In deze zaak heeft de kantonrechter van de Rechtbank Rotterdam op 4 maart 2022 uitspraak gedaan in een geschil tussen een eiseres, die winkeliers en horecaondernemers bijstaat in het realiseren van lagere huurprijzen, en een gedaagde, een slagerijhouder. De eiseres had een overeenkomst van opdracht met de gedaagde op basis van een no-cure-no-pay regeling. De gedaagde heeft de overeenkomst tussentijds opgezegd, omdat hij zelf een regeling met zijn verhuurder had getroffen. De eiseres vorderde betaling van een bedrag dat zij als redelijk loon beschouwde, gebaseerd op de verrichte werkzaamheden en de afspraken in de overeenkomst.
De kantonrechter heeft vastgesteld dat de overeenkomst van opdracht op 2 september 2021 door de gedaagde is opgezegd. De rechter oordeelde dat de gedaagde in beginsel een redelijk loon verschuldigd is aan de eiseres op basis van artikel 7:411 BW, maar dat de eiseres niet voldoende had onderbouwd dat het volle loon verschuldigd was. De rechter heeft geoordeeld dat de werkzaamheden die door de eiseres zijn verricht, niet voldoende waren om het volle loon te rechtvaardigen, en heeft een bedrag van € 1.000,- als redelijk loon vastgesteld. De proceskosten zijn gecompenseerd, wat betekent dat beide partijen hun eigen kosten dragen.

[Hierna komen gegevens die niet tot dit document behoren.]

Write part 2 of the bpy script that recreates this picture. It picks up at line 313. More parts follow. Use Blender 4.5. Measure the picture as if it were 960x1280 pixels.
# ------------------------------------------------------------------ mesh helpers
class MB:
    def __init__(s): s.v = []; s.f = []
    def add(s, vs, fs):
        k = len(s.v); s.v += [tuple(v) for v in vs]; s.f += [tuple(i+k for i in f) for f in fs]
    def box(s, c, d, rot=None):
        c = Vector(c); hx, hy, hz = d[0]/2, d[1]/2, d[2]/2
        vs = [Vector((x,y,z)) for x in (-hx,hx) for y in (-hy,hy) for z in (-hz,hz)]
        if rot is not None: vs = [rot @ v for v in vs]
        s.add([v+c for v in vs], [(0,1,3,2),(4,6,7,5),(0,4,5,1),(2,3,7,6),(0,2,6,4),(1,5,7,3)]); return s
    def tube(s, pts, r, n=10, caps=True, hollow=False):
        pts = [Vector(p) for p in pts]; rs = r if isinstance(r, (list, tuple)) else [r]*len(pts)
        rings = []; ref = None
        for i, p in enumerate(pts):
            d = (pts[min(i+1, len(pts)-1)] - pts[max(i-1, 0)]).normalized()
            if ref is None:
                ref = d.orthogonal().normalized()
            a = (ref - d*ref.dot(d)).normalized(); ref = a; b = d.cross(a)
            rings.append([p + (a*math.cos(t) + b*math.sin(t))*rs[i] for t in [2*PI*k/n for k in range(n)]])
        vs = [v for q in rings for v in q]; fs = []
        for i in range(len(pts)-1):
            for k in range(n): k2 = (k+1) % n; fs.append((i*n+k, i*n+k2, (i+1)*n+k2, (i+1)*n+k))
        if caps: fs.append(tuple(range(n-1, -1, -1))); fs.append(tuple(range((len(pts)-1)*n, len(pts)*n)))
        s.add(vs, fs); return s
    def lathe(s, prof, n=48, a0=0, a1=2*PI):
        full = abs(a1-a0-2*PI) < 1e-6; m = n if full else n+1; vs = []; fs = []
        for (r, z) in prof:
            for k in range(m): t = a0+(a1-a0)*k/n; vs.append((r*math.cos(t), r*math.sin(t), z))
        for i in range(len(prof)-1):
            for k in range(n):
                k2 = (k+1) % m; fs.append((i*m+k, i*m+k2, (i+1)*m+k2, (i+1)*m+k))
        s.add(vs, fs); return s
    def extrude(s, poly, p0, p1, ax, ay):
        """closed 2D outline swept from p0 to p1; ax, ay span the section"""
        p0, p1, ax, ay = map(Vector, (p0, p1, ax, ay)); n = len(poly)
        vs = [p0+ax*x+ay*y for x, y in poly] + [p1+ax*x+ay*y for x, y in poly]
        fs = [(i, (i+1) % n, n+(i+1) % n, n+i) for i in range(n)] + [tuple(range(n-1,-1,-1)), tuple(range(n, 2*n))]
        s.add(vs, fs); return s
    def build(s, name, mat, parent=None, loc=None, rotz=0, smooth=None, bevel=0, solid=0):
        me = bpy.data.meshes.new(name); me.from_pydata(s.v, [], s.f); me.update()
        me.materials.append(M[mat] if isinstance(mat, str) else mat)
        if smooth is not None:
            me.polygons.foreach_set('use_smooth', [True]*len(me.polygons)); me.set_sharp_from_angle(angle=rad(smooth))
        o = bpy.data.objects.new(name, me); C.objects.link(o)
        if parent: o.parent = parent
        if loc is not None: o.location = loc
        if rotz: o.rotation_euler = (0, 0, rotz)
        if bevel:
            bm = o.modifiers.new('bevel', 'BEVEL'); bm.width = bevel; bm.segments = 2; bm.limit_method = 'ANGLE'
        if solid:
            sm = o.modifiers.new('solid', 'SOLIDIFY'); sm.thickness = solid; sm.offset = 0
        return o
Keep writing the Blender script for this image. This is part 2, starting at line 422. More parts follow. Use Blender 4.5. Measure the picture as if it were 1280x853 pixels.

De uitspraak benadrukt de voorwaarden waaronder een opdrachtgever een overeenkomst van opdracht kan opzeggen en de gevolgen daarvan voor de betaling van loon aan de opdrachtnemer. De rechter heeft ook aangegeven dat de no-cure-no-pay regeling niet automatisch betekent dat er geen loon verschuldigd is bij voortijdige opzegging, en dat de omstandigheden van het geval bepalend zijn voor de hoogte van het te betalen loon.